Data lines:
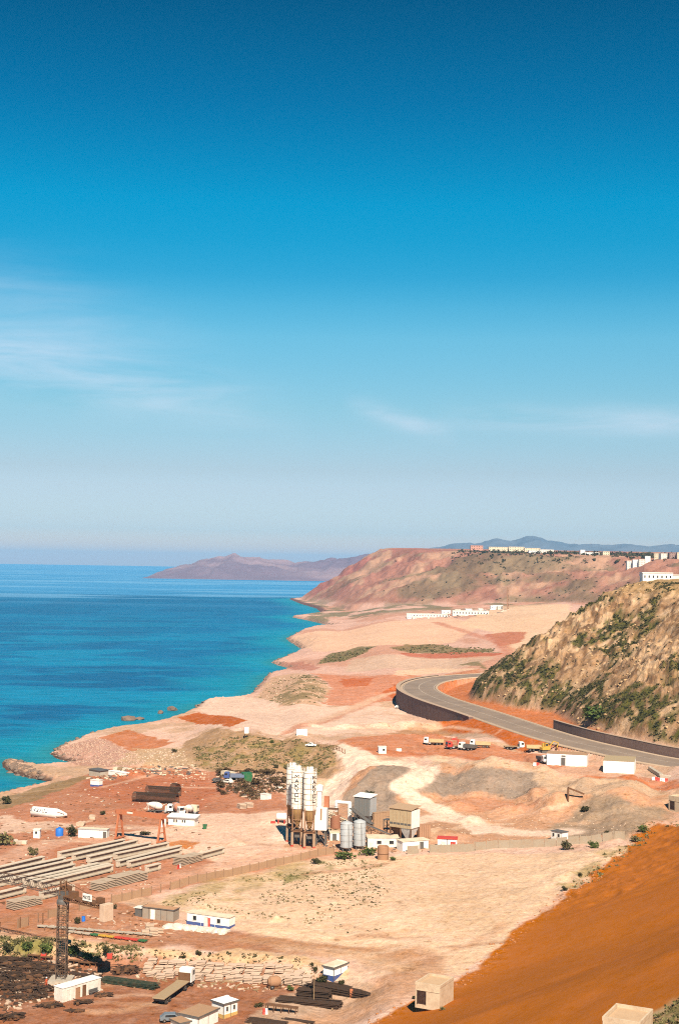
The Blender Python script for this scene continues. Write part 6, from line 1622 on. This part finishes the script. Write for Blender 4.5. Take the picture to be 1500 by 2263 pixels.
def corner_cabin(name, label, c, r, l_len, D_mat, roofm, stripe=None, H=2.6, slope=.1, windows=(), over=.2):
    """cabin given by its near corner c and the far end r of its right hand side"""
    A = spot(*c); B = spot(*r); rz = math.atan2(B.y - A.y, B.x - A.x); L = (B - A).xy.length
    t = thing(name, label, 'cabin', A, rz)
    D = l_len
    MB().box((L / 2, D / 2, H / 2 - .3), (L, D, H + .6)).build('wall', D_mat, t, bevel=.02)
    ro = MB().box((L / 2, D / 2, H + .07), (L + 2 * over, D + 2 * over, .12)).build('roof', roofm, t)
    e = MB(); e.box((L / 2, -over - .03, H + .03), (L + 2 * over + .1, .05, .3)); e.box((-over - .03, D / 2, H + .03), (.05, D + 2 * over, .3)); e.build('fascia', DGREY, ro)
    j = MB(); j.box((L / 2, -.02, H / 2), (.08, .05, H)); j.box((-.02, -.02, H / 2), (.1, .1, H)); j.build('panel_joint', DGREY, t)
    if stripe:
        z0, z1, sm = stripe; s_ = MB(); s_.box((L / 2, -.012, (z0 + z1) / 2), (L + .03, .02, z1 - z0)); s_.box((-.012, D / 2, (z0 + z1) / 2), (.02, D, z1 - z0)); s_.build('painted_band', sm, t)
    for w_ in windows: opening(t, 'window', w_[0] * L, w_[1], w_[2], w_[3], 'f', L, D)
    return t, L, D
t, L, D = corner_cabin('site_cabin', 'white cabin with a white roof and yellow stained base at the bottom', (494, 2252), (525, 2241), 3.2, WHITE, BRIGHT, (0, .7, paint('yellow stained base', (.55, .36, .12), .8, .4)), windows=[(.18, 1.2, .45, .8), (.68, 1.2, .45, .8)])
MB().box((L * .75, D * .6, 2.95), (.5, .5, .6)).build('roof_vent', WHITE, t)
corner_cabin('site_cabin', 'white cabin with a wide brown roof beside the grey car', (438, 2282), (482, 2258), 4.2, WHITE, ROOFB)
corner_cabin('site_cabin', 'cabin roof corner just cutting the bottom edge left of the brown roofed one', (398, 2296), (420, 2290), 3.0, WHITE2, ROOFB)
t, L, D = corner_cabin('container', 'white container with a blue lower half behind the bar stacks', (737, 2171), (768, 2141), 2.5, BRIGHT, CREAM, (0, 1.15, BLUEP), 2.7)
MB().box((L * .5, .1, 2.87), (L, .12, .22)).box((L - .1, D / 2, 2.87), (.12, D, .22)).build('roof_edge', WHITE2, t)
loc, rz, L = seat((585, 2236), (655, 2242)); t = thing('steel_rack', 'low rusty rack table left of the bar stacks', 'rack', loc, rz)
MB().box((L / 2, .5, 1.3), (L, 1.2, .14)).build('rack_top', RUST, t)
for f in (.03, .28, .52, .76, .97):
    for y in (0, 1.0): MB().box((L * f, y, .55), (.12, .12, 1.4)).build('leg', RUST, t)
g = spot(776, 2204); o = MB().box((0, 0, .7), (.55, .3, 1.7)).build('orange_board', ORANGEP, None, bevel=.03, loc=g); tag(o, 'small orange upright board in front of the widest bar stack', 'board')
barrier('red and white canister shaped block by the rusty rack', 586, 2241, .2, WHITE, REDP, .9)
g = spot(606, 2184); t = thing('old_mixer', 'brown rusty drum machine at the end of the slab stacks', 'machine', g, .3)
MB().lathe([(.5, -1.3), (1.0, -.8), (1.1, .5), (.7, 1.2)], 18, 'X', (0, 0, 1.3)).build('drum', RUSTL, t, True); MB().box((0, 0, .3), (2.6, 1.2, .5)).build('frame', RUST, t)
for s_ in (-1, 1): wheel(t, -.6, s_ * .8, .4, .25)
g = spot(693, 2216); t = thing('tall_flower_stalk', 'tall thin agave stalk with a leafy head before the blue banded container', 'plant', g)
MB().cyl((0, 0, -.2), (.1, 0, 6.6), .09, .05, 7).build('stalk', WOOD, t); f = obj('crown', SHR['dark'][0], t, (0, 0, 5.4)); f.scale = (.7, .7, 1.3); f = obj('crown', SHR['dark'][1], t, (-.5, 0, 6.6)); f.scale = (.55, .55, .7)
# a worker
def worker(label, px, py, rz, suit):
    g = spot(px, py)
    V = [(0, 0, .95), (0, 0, 1.2), (0, 0, 1.42), (0, 0, 1.52), (0, .02, 1.66), (0, .01, 1.76), (.1, 0, .9), (.12, .04, .5), (.12, -.02, .08), (.12, .12, .04), (-.1, 0, .9), (-.13, -.08, .5), (-.14, -.2, .1), (-.14, -.06, .05), (.2, 0, 1.4), (.27, .04, 1.14), (.24, .2, .95), (.23, .27, .9), (-.2, 0, 1.4), (-.28, .02, 1.14), (-.26, .14, .92), (-.25, .2, .86)]
    E = [(0, 1), (1, 2), (2, 3), (3, 4), (4, 5), (0, 6), (6, 7), (7, 8), (8, 9), (0, 10), (10, 11), (11, 12), (12, 13), (2, 14), (14, 15), (15, 16), (16, 17), (2, 18), (18, 19), (19, 20), (20, 21)]
    Rr = [.15, .14, .15, .06, .095, .08, .1, .075, .055, .05, .1, .075, .055, .05, .075, .05, .04, .035, .075, .05, .04, .035]
    me = bpy.data.meshes.new('person'); me.from_pydata(V, E, []); o = obj('person', me, None, g, rz)
    md = o.modifiers.new('skin', 'SKIN')
    for i, sv in enumerate(me.skin_vertices[0].data): sv.radius = (Rr[i], Rr[i]); sv.use_root = (i == 0)
    sb = o.modifiers.new('sub', 'SUBSURF'); sb.levels = 2; sb.render_levels = 2
    m, nt, b = new_mat('work clothes'); z = nt.nodes.new('ShaderNodeSeparateXYZ'); nt.links.new(objco(nt), z.inputs[0])
    c = nmix(nt, nmath(nt, 'GREATER_THAN', z.outputs[2], 1.5), suit, (.35, .2, .13)); c = nmix(nt, nmath(nt, 'LESS_THAN', z.outputs[2], .12), c, (.03, .03, .03)); nt.links.new(c, b.inputs['Base Color']); b.inputs['Roughness'].default_value = .85
    me.materials.append(m); tag(o, label, 'person')
    MB().lathe([(.17, 1.72), (.13, 1.73), (.125, 1.8), (.08, 1.87), (.01, 1.89)], 14).build('helmet', BRIGHT, o, True)
worker('worker in an orange red coverall and white helmet left of the long white cabin', 103, 2181, 2.4, (.55, .09, .03))
worker('worker in dark clothes standing by the grey car', 478, 2254, 1.0, (.06, .06, .09))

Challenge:
Without the pictures, repeat the listing above exactly.

Reply:
The Blender Python script for this scene continues. Write part 6, from line 1622 on. This part finishes the script. Write for Blender 4.5. Take the picture to be 1500 by 2263 pixels.
def corner_cabin(name, label, c, r, l_len, D_mat, roofm, stripe=None, H=2.6, slope=.1, windows=(), over=.2):
    """cabin given by its near corner c and the far end r of its right hand side"""
    A = spot(*c); B = spot(*r); rz = math.atan2(B.y - A.y, B.x - A.x); L = (B - A).xy.length
    t = thing(name, label, 'cabin', A, rz)
    D = l_len
    MB().box((L / 2, D / 2, H / 2 - .3), (L, D, H + .6)).build('wall', D_mat, t, bevel=.02)
    ro = MB().box((L / 2, D / 2, H + .07), (L + 2 * over, D + 2 * over, .12)).build('roof', roofm, t)
    e = MB(); e.box((L / 2, -over - .03, H + .03), (L + 2 * over + .1, .05, .3)); e.box((-over - .03, D / 2, H + .03), (.05, D + 2 * over, .3)); e.build('fascia', DGREY, ro)
    j = MB(); j.box((L / 2, -.02, H / 2), (.08, .05, H)); j.box((-.02, -.02, H / 2), (.1, .1, H)); j.build('panel_joint', DGREY, t)
    if stripe:
        z0, z1, sm = stripe; s_ = MB(); s_.box((L / 2, -.012, (z0 + z1) / 2), (L + .03, .02, z1 - z0)); s_.box((-.012, D / 2, (z0 + z1) / 2), (.02, D, z1 - z0)); s_.build('painted_band', sm, t)
    for w_ in windows: opening(t, 'window', w_[0] * L, w_[1], w_[2], w_[3], 'f', L, D)
    return t, L, D
t, L, D = corner_cabin('site_cabin', 'white cabin with a white roof and yellow stained base at the bottom', (494, 2252), (525, 2241), 3.2, WHITE, BRIGHT, (0, .7, paint('yellow stained base', (.55, .36, .12), .8, .4)), windows=[(.18, 1.2, .45, .8), (.68, 1.2, .45, .8)])
MB().box((L * .75, D * .6, 2.95), (.5, .5, .6)).build('roof_vent', WHITE, t)
corner_cabin('site_cabin', 'white cabin with a wide brown roof beside the grey car', (438, 2282), (482, 2258), 4.2, WHITE, ROOFB)
corner_cabin('site_cabin', 'cabin roof corner just cutting the bottom edge left of the brown roofed one', (398, 2296), (420, 2290), 3.0, WHITE2, ROOFB)
t, L, D = corner_cabin('container', 'white container with a blue lower half behind the bar stacks', (737, 2171), (768, 2141), 2.5, BRIGHT, CREAM, (0, 1.15, BLUEP), 2.7)
MB().box((L * .5, .1, 2.87), (L, .12, .22)).box((L - .1, D / 2, 2.87), (.12, D, .22)).build('roof_edge', WHITE2, t)
loc, rz, L = seat((585, 2236), (655, 2242)); t = thing('steel_rack', 'low rusty rack table left of the bar stacks', 'rack', loc, rz)
MB().box((L / 2, .5, 1.3), (L, 1.2, .14)).build('rack_top', RUST, t)
for f in (.03, .28, .52, .76, .97):
    for y in (0, 1.0): MB().box((L * f, y, .55), (.12, .12, 1.4)).build('leg', RUST, t)
g = spot(776, 2204); o = MB().box((0, 0, .7), (.55, .3, 1.7)).build('orange_board', ORANGEP, None, bevel=.03, loc=g); tag(o, 'small orange upright board in front of the widest bar stack', 'board')
barrier('red and white canister shaped block by the rusty rack', 586, 2241, .2, WHITE, REDP, .9)
g = spot(606, 2184); t = thing('old_mixer', 'brown rusty drum machine at the end of the slab stacks', 'machine', g, .3)
MB().lathe([(.5, -1.3), (1.0, -.8), (1.1, .5), (.7, 1.2)], 18, 'X', (0, 0, 1.3)).build('drum', RUSTL, t, True); MB().box((0, 0, .3), (2.6, 1.2, .5)).build('frame', RUST, t)
for s_ in (-1, 1): wheel(t, -.6, s_ * .8, .4, .25)
g = spot(693, 2216); t = thing('tall_flower_stalk', 'tall thin agave stalk with a leafy head before the blue banded container', 'plant', g)
MB().cyl((0, 0, -.2), (.1, 0, 6.6), .09, .05, 7).build('stalk', WOOD, t); f = obj('crown', SHR['dark'][0], t, (0, 0, 5.4)); f.scale = (.7, .7, 1.3); f = obj('crown', SHR['dark'][1], t, (-.5, 0, 6.6)); f.scale = (.55, .55, .7)
# a worker
def worker(label, px, py, rz, suit):
    g = spot(px, py)
    V = [(0, 0, .95), (0, 0, 1.2), (0, 0, 1.42), (0, 0, 1.52), (0, .02, 1.66), (0, .01, 1.76), (.1, 0, .9), (.12, .04, .5), (.12, -.02, .08), (.12, .12, .04), (-.1, 0, .9), (-.13, -.08, .5), (-.14, -.2, .1), (-.14, -.06, .05), (.2, 0, 1.4), (.27, .04, 1.14), (.24, .2, .95), (.23, .27, .9), (-.2, 0, 1.4), (-.28, .02, 1.14), (-.26, .14, .92), (-.25, .2, .86)]
    E = [(0, 1), (1, 2), (2, 3), (3, 4), (4, 5), (0, 6), (6, 7), (7, 8), (8, 9), (0, 10), (10, 11), (11, 12), (12, 13), (2, 14), (14, 15), (15, 16), (16, 17), (2, 18), (18, 19), (19, 20), (20, 21)]
    Rr = [.15, .14, .15, .06, .095, .08, .1, .075, .055, .05, .1, .075, .055, .05, .075, .05, .04, .035, .075, .05, .04, .035]
    me = bpy.data.meshes.new('person'); me.from_pydata(V, E, []); o = obj('person', me, None, g, rz)
    md = o.modifiers.new('skin', 'SKIN')
    for i, sv in enumerate(me.skin_vertices[0].data): sv.radius = (Rr[i], Rr[i]); sv.use_root = (i == 0)
    sb = o.modifiers.new('sub', 'SUBSURF'); sb.levels = 2; sb.render_levels = 2
    m, nt, b = new_mat('work clothes'); z = nt.nodes.new('ShaderNodeSeparateXYZ'); nt.links.new(objco(nt), z.inputs[0])
    c = nmix(nt, nmath(nt, 'GREATER_THAN', z.outputs[2], 1.5), suit, (.35, .2, .13)); c = nmix(nt, nmath(nt, 'LESS_THAN', z.outputs[2], .12), c, (.03, .03, .03)); nt.links.new(c, b.inputs['Base Color']); b.inputs['Roughness'].default_value = .85
    me.materials.append(m); tag(o, label, 'person')
    MB().lathe([(.17, 1.72), (.13, 1.73), (.125, 1.8), (.08, 1.87), (.01, 1.89)], 14).build('helmet', BRIGHT, o, True)
worker('worker in an orange red coverall and white helmet left of the long white cabin', 103, 2181, 2.4, (.55, .09, .03))
worker('worker in dark clothes standing by the grey car', 478, 2254, 1.0, (.06, .06, .09))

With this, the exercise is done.